As Jean Monnet once said, ‘Nothing is lasting without institutions’. Our institutions in this part of the world will be very different from Europe’s, reflecting not just different cultural and political experiences but different times. But they need architects—and stonemasons and carpenters—with the same sort of vision these Europeans had.

We’re staggering to the end of the twentieth century, and there won’t be nearly as much to lament about its passing as there should have been.

This may have been the American century, but it was Europe which set the tone. The strategic blunders which marked European statesmanship around the end of the last century did more than anything else to generate the carnage of totalitarianism and two world wars.

But Europe at the end of this century is a source of great hope. It has shown, thanks to Schuman and Monnet and all their successors, a capacity to remake itself and to overcome deep-seated rivalries. And even where the rivalries still erupt, as in the Balkans, Europe has developed mechanisms and institutions for dealing with human rights and encouraging democracy. This has had a global impact.

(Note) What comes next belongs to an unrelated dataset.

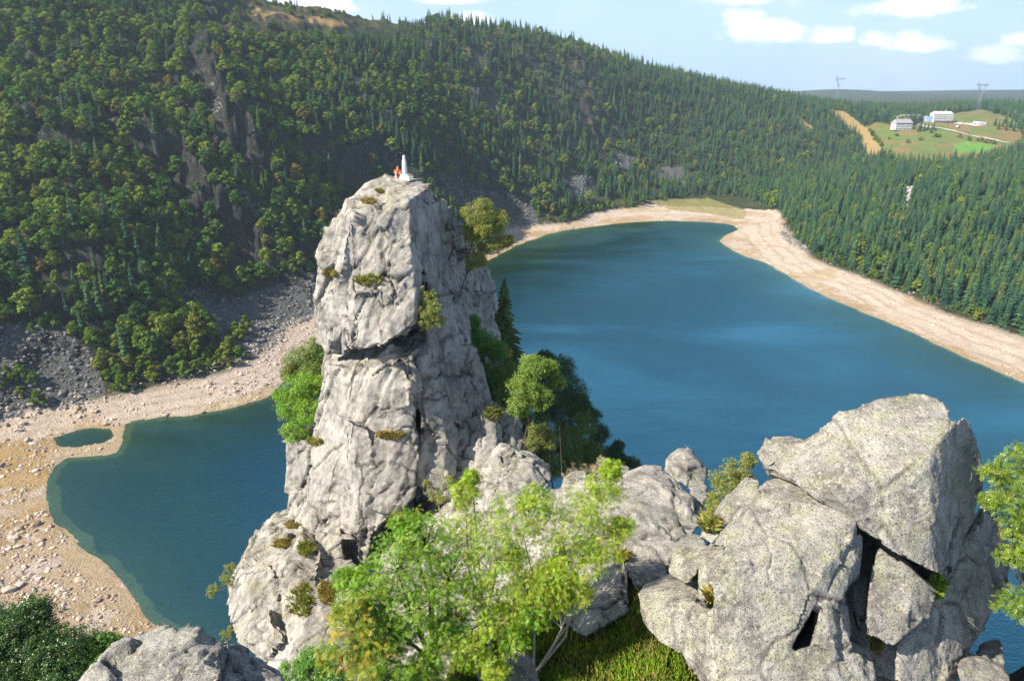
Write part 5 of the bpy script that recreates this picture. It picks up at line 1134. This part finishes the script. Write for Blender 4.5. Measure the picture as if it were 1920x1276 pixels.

For the rest of us, the new Europe will be more promising than the old, I think. Less inward-looking, perhaps less self-satisfied at times, more likely to play a larger role in the world because its agenda will be broader.

European diplomats will respond that they already take such interest, and it is true. But interest is different from leadership—and that is what we need more of from Europe. An ability to put itself into the minds of others.

We often hear talk of the next century being the century of Asia or the century of the Pacific.

But I don’t think the world will be like that anymore.

Regionalism will be important, and it has much further to go, especially in the Asia Pacific, than we have yet seen. The pressures generated by the new economy and multilateral problems like the environment will make sure of that.

But those same pressures will also ensure that, while Asia will be more influential in the world, no one area will be able to dominate the global agenda in the way Europe and North America did in this century.

Robert Schuman was born in Luxembourg, a state whose national motto is ‘We want to stay as we are’. It’s a cry from the heart that most people can understand.

We all want that in some way, or at some level. But, as Robert Schuman knew, Europe could not stay as it had been. And in Australia we must know that we cannot either.